Science Fiction likes to call itself a literature of ideas, and my students definitely respond to the ideas. What is it to be human? Who are we, and what will we become? How will the world change? How could it have been otherwise? But in fiction, it’s the characters, Stupid, and writers who know that, from Bester and Heinlein to Miéville and Murakami tend to have their ideas discussed with the greatest passion.

In short, what I’ve learned teaching science fiction, full of dark futures and human folly, is that the future is in the hands of a bunch of smart, sensitive, open-minded, curious, talented, caring young people. At the risk of sounding cheesy, it gives me hope.

3 thoughts on “What I’ve Learned Teaching Science Fiction

  1. What a perfectly wonderful lecture. Wish I could have seen it first hand!

    It’s funny because just the other day I was talking to my girlfriend about The Time Before The Internet, William Gibson, and the summer of my 11th year spent soldering together a head-mounted display and glove interface for my computer. She looked at me like I was out of my mind.

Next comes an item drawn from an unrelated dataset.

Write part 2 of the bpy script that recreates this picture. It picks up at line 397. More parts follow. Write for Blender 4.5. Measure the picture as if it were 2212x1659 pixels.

    “Wait. You people actually thought that’s how the internet was going to be? Seriously? That you were going to plug your heads into the computer and walk around inside it?”

    “Yep. We also thought the Soviet Union’s socio-economic instability would inevitably lead to nuclear exchange.”

    “What the hell was wrong with you?”

    So, I feel for Gibson. But at least he wasn’t so off the mark as to predict that Pan-Am would take us into space. 😉

  2. Great lecture. Makes me want to look into these authors and books. I’ve been a long time away from SF and this makes me want to get back into it.